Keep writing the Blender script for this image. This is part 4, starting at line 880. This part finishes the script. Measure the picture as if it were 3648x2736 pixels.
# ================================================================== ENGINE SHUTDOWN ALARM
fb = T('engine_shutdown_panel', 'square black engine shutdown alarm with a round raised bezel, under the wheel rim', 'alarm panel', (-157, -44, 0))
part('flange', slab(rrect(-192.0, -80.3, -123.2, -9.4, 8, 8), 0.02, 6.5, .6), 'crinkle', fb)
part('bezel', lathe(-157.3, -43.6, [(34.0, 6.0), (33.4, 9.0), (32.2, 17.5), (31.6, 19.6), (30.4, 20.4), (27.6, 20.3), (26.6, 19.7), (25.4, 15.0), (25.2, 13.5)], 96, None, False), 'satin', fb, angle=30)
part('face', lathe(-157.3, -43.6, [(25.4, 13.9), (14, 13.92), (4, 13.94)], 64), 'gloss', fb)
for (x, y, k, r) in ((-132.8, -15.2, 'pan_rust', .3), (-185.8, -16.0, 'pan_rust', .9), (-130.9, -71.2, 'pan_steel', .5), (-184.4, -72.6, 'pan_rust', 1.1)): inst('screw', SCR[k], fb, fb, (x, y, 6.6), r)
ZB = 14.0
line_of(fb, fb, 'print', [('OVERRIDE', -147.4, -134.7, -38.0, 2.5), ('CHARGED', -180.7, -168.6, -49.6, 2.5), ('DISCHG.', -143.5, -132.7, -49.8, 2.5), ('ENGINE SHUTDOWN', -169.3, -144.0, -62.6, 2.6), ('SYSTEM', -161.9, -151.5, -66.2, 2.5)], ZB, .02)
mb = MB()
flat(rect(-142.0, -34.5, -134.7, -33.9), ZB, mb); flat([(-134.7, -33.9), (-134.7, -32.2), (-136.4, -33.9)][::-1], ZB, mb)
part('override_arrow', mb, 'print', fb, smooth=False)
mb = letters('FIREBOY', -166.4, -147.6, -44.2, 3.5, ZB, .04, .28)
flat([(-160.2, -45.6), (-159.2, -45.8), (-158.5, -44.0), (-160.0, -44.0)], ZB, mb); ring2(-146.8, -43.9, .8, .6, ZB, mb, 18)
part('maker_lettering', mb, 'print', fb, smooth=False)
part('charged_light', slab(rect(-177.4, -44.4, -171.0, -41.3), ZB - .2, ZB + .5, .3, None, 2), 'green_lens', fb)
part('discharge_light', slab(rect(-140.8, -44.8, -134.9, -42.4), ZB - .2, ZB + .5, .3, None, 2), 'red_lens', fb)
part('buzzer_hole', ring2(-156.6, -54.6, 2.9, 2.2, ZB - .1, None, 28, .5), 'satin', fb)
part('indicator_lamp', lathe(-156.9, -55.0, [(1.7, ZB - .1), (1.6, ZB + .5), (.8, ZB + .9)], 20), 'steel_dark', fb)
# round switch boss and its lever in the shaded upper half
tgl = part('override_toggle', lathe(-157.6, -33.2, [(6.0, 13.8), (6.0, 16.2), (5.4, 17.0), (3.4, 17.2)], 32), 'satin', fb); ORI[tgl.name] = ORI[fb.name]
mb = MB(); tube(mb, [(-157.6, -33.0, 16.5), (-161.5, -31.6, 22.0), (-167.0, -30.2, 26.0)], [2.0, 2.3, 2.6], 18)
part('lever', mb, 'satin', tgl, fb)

***

EXERCISE DESCRIPTION >> Repeat the material above in full, exactly as it stands.

THE RESPONSE >>
Keep writing the Blender script for this image. This is part 4, starting at line 880. This part finishes the script. Measure the picture as if it were 3648x2736 pixels.
# ================================================================== ENGINE SHUTDOWN ALARM
fb = T('engine_shutdown_panel', 'square black engine shutdown alarm with a round raised bezel, under the wheel rim', 'alarm panel', (-157, -44, 0))
part('flange', slab(rrect(-192.0, -80.3, -123.2, -9.4, 8, 8), 0.02, 6.5, .6), 'crinkle', fb)
part('bezel', lathe(-157.3, -43.6, [(34.0, 6.0), (33.4, 9.0), (32.2, 17.5), (31.6, 19.6), (30.4, 20.4), (27.6, 20.3), (26.6, 19.7), (25.4, 15.0), (25.2, 13.5)], 96, None, False), 'satin', fb, angle=30)
part('face', lathe(-157.3, -43.6, [(25.4, 13.9), (14, 13.92), (4, 13.94)], 64), 'gloss', fb)
for (x, y, k, r) in ((-132.8, -15.2, 'pan_rust', .3), (-185.8, -16.0, 'pan_rust', .9), (-130.9, -71.2, 'pan_steel', .5), (-184.4, -72.6, 'pan_rust', 1.1)): inst('screw', SCR[k], fb, fb, (x, y, 6.6), r)
ZB = 14.0
line_of(fb, fb, 'print', [('OVERRIDE', -147.4, -134.7, -38.0, 2.5), ('CHARGED', -180.7, -168.6, -49.6, 2.5), ('DISCHG.', -143.5, -132.7, -49.8, 2.5), ('ENGINE SHUTDOWN', -169.3, -144.0, -62.6, 2.6), ('SYSTEM', -161.9, -151.5, -66.2, 2.5)], ZB, .02)
mb = MB()
flat(rect(-142.0, -34.5, -134.7, -33.9), ZB, mb); flat([(-134.7, -33.9), (-134.7, -32.2), (-136.4, -33.9)][::-1], ZB, mb)
part('override_arrow', mb, 'print', fb, smooth=False)
mb = letters('FIREBOY', -166.4, -147.6, -44.2, 3.5, ZB, .04, .28)
flat([(-160.2, -45.6), (-159.2, -45.8), (-158.5, -44.0), (-160.0, -44.0)], ZB, mb); ring2(-146.8, -43.9, .8, .6, ZB, mb, 18)
part('maker_lettering', mb, 'print', fb, smooth=False)
part('charged_light', slab(rect(-177.4, -44.4, -171.0, -41.3), ZB - .2, ZB + .5, .3, None, 2), 'green_lens', fb)
part('discharge_light', slab(rect(-140.8, -44.8, -134.9, -42.4), ZB - .2, ZB + .5, .3, None, 2), 'red_lens', fb)
part('buzzer_hole', ring2(-156.6, -54.6, 2.9, 2.2, ZB - .1, None, 28, .5), 'satin', fb)
part('indicator_lamp', lathe(-156.9, -55.0, [(1.7, ZB - .1), (1.6, ZB + .5), (.8, ZB + .9)], 20), 'steel_dark', fb)
# round switch boss and its lever in the shaded upper half
tgl = part('override_toggle', lathe(-157.6, -33.2, [(6.0, 13.8), (6.0, 16.2), (5.4, 17.0), (3.4, 17.2)], 32), 'satin', fb); ORI[tgl.name] = ORI[fb.name]
mb = MB(); tube(mb, [(-157.6, -33.0, 16.5), (-161.5, -31.6, 22.0), (-167.0, -30.2, 26.0)], [2.0, 2.3, 2.6], 18)
part('lever', mb, 'satin', tgl, fb)